■ SHORT PROBLEM
Copy each line below without leaving any out.

■ DATA EXTRACT
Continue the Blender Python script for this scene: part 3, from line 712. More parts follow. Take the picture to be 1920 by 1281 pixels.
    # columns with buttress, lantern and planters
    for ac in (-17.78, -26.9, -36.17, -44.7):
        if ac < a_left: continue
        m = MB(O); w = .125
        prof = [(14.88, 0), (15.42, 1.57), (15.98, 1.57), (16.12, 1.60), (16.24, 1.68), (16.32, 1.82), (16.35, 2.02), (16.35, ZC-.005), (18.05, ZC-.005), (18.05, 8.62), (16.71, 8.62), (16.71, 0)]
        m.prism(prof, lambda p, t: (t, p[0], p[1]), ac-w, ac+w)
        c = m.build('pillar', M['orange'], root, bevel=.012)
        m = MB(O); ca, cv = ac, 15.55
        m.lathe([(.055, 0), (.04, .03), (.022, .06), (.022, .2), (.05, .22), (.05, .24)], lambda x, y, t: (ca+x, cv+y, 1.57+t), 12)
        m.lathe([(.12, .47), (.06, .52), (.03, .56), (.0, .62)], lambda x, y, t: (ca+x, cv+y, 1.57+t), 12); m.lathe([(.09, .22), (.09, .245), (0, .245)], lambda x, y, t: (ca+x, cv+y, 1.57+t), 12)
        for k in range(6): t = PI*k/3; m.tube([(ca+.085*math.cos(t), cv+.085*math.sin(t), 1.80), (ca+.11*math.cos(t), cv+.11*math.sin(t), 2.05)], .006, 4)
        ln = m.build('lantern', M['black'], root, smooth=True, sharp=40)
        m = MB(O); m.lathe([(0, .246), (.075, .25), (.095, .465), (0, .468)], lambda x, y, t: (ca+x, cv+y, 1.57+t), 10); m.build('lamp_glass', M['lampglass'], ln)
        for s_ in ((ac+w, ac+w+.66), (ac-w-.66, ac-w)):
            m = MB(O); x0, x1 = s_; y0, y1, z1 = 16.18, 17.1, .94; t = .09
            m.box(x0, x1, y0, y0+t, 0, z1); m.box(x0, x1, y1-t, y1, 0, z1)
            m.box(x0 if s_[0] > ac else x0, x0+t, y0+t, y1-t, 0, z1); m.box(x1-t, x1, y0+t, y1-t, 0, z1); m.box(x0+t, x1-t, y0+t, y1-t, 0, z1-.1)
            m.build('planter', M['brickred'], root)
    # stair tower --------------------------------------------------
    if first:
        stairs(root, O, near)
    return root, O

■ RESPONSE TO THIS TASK
Continue the Blender Python script for this scene: part 3, from line 712. More parts follow. Take the picture to be 1920 by 1281 pixels.
    # columns with buttress, lantern and planters
    for ac in (-17.78, -26.9, -36.17, -44.7):
        if ac < a_left: continue
        m = MB(O); w = .125
        prof = [(14.88, 0), (15.42, 1.57), (15.98, 1.57), (16.12, 1.60), (16.24, 1.68), (16.32, 1.82), (16.35, 2.02), (16.35, ZC-.005), (18.05, ZC-.005), (18.05, 8.62), (16.71, 8.62), (16.71, 0)]
        m.prism(prof, lambda p, t: (t, p[0], p[1]), ac-w, ac+w)
        c = m.build('pillar', M['orange'], root, bevel=.012)
        m = MB(O); ca, cv = ac, 15.55
        m.lathe([(.055, 0), (.04, .03), (.022, .06), (.022, .2), (.05, .22), (.05, .24)], lambda x, y, t: (ca+x, cv+y, 1.57+t), 12)
        m.lathe([(.12, .47), (.06, .52), (.03, .56), (.0, .62)], lambda x, y, t: (ca+x, cv+y, 1.57+t), 12); m.lathe([(.09, .22), (.09, .245), (0, .245)], lambda x, y, t: (ca+x, cv+y, 1.57+t), 12)
        for k in range(6): t = PI*k/3; m.tube([(ca+.085*math.cos(t), cv+.085*math.sin(t), 1.80), (ca+.11*math.cos(t), cv+.11*math.sin(t), 2.05)], .006, 4)
        ln = m.build('lantern', M['black'], root, smooth=True, sharp=40)
        m = MB(O); m.lathe([(0, .246), (.075, .25), (.095, .465), (0, .468)], lambda x, y, t: (ca+x, cv+y, 1.57+t), 10); m.build('lamp_glass', M['lampglass'], ln)
        for s_ in ((ac+w, ac+w+.66), (ac-w-.66, ac-w)):
            m = MB(O); x0, x1 = s_; y0, y1, z1 = 16.18, 17.1, .94; t = .09
            m.box(x0, x1, y0, y0+t, 0, z1); m.box(x0, x1, y1-t, y1, 0, z1)
            m.box(x0 if s_[0] > ac else x0, x0+t, y0+t, y1-t, 0, z1); m.box(x1-t, x1, y0+t, y1-t, 0, z1); m.box(x0+t, x1-t, y0+t, y1-t, 0, z1-.1)
            m.build('planter', M['brickred'], root)
    # stair tower --------------------------------------------------
    if first:
        stairs(root, O, near)
    return root, O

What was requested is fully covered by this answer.